Witajcie! Dawno już nie zagladałam do pamiętnika. Ostatnio mam bardzo dużo pracy i zawodowej i społecznej. Dodatkowo mamy wybory samorządowe, a ja jestem w komitecie wyborczym. Dzisiaj udało się nam zarejestrować listy kandydatów we wszystkich okregach wyborczych miasta i powiatu. Teraz zacznie się walka na plakaty ;)
W dodatku w domu mam remont i trudno jest mi zgrać rzeczy tak, aby był czas na regularne posiłki. No i wyszło szydło z worka: waga pokazała, że głodzenie się, a potem szybkie nadrabianie kanapkami jest szkodliwe. Na usprawiedliwienie mam tylko jedno: byliśmy na weselu i potem jeszcze mieliśmy tydzień spotkań poweselnych (czyatj: dojadania tego, co zostało z uczty weselnej). Tortów, ciast i placków było, jak zwykle zresztą, za dużo. Innych smakołyków zresztą też. Na szczęście jest już po weselu ...
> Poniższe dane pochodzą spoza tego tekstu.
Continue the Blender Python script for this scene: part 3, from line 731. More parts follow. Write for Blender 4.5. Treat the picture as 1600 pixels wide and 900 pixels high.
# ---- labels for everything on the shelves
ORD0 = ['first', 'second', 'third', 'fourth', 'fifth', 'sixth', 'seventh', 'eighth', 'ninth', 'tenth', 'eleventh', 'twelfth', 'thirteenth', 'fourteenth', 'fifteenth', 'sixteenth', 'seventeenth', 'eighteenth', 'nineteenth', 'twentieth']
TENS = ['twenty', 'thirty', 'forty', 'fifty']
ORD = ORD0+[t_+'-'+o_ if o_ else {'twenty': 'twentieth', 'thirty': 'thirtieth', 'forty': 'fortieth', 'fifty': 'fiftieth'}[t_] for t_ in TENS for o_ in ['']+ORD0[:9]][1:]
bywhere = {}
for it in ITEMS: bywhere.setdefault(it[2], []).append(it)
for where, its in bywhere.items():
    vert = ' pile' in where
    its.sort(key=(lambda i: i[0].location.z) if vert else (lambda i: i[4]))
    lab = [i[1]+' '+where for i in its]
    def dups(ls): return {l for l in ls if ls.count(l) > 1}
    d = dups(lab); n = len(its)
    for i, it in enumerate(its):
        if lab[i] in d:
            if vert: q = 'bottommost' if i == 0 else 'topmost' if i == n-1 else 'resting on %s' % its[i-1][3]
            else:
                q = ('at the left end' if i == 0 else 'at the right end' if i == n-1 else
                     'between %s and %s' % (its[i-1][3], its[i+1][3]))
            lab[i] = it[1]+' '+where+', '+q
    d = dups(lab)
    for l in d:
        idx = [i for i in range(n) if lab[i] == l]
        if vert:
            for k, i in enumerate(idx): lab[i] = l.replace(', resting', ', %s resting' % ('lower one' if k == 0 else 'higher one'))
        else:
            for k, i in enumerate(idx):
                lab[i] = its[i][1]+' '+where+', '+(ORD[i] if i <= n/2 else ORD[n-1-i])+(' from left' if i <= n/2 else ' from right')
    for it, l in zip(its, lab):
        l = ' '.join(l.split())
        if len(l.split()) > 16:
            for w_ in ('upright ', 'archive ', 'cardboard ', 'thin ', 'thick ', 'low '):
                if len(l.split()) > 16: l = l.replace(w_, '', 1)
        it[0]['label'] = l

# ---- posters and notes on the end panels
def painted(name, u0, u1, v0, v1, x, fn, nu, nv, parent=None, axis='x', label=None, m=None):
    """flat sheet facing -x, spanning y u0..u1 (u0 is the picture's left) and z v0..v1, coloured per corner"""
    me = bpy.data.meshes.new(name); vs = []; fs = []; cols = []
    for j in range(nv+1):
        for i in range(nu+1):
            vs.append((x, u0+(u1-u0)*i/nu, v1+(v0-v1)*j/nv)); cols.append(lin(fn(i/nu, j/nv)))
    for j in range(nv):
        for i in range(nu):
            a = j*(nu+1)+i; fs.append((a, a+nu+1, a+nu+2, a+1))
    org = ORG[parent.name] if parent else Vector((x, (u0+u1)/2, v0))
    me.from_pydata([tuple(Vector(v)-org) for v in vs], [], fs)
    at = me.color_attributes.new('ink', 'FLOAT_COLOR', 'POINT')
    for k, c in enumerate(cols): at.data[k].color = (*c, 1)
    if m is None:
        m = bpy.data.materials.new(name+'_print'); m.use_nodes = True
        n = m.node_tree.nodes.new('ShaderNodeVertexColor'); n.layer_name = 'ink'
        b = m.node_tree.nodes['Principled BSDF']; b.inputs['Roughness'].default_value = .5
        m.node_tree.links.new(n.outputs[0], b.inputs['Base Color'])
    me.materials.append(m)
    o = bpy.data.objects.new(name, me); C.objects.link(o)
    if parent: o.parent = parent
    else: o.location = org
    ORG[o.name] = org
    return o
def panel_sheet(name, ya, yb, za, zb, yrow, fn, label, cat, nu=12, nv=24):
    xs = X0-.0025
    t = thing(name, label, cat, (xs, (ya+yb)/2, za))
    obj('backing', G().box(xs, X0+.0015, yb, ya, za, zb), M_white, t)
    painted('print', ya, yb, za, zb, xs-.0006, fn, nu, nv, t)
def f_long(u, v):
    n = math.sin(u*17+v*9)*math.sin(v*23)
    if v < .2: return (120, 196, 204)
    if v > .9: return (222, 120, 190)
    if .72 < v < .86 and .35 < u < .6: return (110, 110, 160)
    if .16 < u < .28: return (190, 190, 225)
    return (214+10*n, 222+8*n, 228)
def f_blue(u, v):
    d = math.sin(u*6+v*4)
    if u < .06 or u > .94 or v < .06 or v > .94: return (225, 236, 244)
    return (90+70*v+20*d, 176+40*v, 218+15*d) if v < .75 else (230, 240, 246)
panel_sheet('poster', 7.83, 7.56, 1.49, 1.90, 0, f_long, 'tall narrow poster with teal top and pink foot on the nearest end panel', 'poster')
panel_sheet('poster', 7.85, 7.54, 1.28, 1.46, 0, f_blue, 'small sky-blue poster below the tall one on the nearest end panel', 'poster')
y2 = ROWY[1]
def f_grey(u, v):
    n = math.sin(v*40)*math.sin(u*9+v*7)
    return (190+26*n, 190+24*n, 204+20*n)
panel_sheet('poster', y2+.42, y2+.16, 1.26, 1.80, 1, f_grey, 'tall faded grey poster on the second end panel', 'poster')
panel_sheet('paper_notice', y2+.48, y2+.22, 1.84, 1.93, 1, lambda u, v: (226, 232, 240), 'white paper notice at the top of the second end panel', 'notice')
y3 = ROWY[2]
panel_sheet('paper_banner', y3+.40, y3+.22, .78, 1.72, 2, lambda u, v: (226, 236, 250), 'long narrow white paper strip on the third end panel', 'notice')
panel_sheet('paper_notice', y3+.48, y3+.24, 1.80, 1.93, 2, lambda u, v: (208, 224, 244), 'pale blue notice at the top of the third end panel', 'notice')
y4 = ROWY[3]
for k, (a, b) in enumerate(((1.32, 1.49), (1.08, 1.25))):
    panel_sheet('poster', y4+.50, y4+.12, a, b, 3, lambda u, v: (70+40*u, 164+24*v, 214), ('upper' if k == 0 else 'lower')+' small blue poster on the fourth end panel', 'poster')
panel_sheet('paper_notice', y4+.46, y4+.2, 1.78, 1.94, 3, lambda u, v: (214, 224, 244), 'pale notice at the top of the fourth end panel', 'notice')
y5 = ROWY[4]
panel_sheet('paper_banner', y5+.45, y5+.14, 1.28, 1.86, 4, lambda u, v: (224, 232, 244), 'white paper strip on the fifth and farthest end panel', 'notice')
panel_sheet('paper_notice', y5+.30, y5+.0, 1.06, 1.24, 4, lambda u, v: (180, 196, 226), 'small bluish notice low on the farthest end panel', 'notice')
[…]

Następny tydzień mam wyjazd na trzydniowe szkolenie, ale zaznaczyłam, że toleruję tylko dietę wegetariańską. Zobaczymy jak mi pójdzie na wadze ...
Pa, do następnego razu.
jadwiga55
24 grudnia 2006, 08:18tak wesołych Świąt oraz zdrowia, szczęścia i wszelkiej pomyślności w Nowym Roku
jojo39
24 grudnia 2006, 07:22W tym dniu radosnym, oczekiwanym, gdzie gasną spory, goją się rany życzę Ci zdrowia, życzę miłości, niech mały Jezus w sercach zagości, szczerości duszy, zapachu ciasta, przyjaźni, która jak miłość wzrasta, kochanej twarzy, co rano budzi, i wokół pełno życzliwych ludzi.